Watching it on TCM right now, and I think Linda Hunt is intriguing in this role! No one was upset when Hilary Swank played Brandon Teena in Boys Don't Cry, and Hilary also won an Academy Award for her moving performance in that film.




AVADA KEDAVRA!!!

reply

She was absolutely brilliant in this movie.

reply

When I first saw the film, probably more than twenty years ago as I was a teenager, I thought the character of Billy Kwan was a plain women pretending to be a man, and who had been accepted as such by those around "him", never telling them any different. Such as in real historical cases of women of unusual stature or appearance who had decided to become men, changing their dress, haircut and so forth. Some of them, and one particular case I remember specifically, married a widow with children and thus had a "regular" family life. When he died, the new widow discovered the real gender and said she'd never known. They'd never had relations but only been partners and friends.
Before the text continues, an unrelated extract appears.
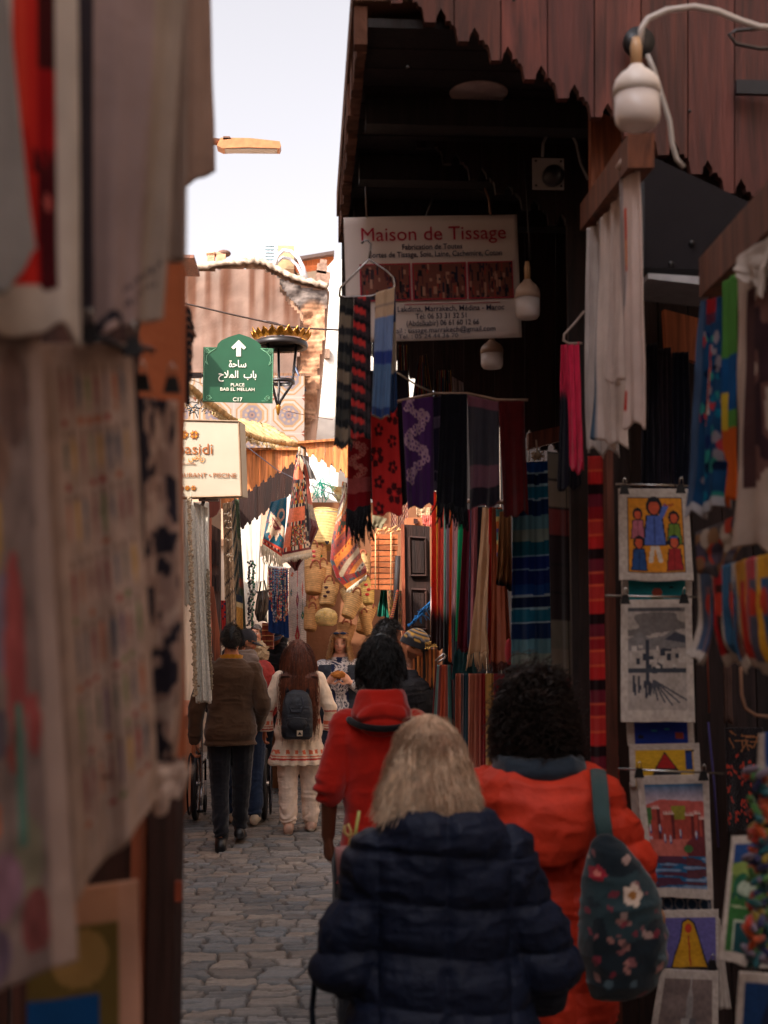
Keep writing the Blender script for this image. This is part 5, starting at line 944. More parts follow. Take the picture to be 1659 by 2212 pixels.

In any case, this is what I felt of Billy, who obviously had romantic feelings, but having grown up a dwarf, had likely long accepted his affection or devotion would never be returned by anyone such as Gibson's and Weaver's characters. Billy had a "comfortable" situation with a woman and her child. Now I don't remember if the Asian woman was his wife or just someone who he cared for and took care of. It seemed an nonsexual relationship, and in general Billy seemed asexual, as in he didn't seem to have a physical relationship with anyone.

Billy was still a "man" (whatever his gender, whatever the actor's gender) in this sense, just the same, and I felt his passion for the people as a whole, for his work, his photography was his true outlet for his unfulfilled passionate desires. This, too, as he saw his death impending, was also tied into those feelings so that his end was almost a kind of fulfillment.

"I've seen things you people wouldn't believe..." Roy Batty, Blade Runner.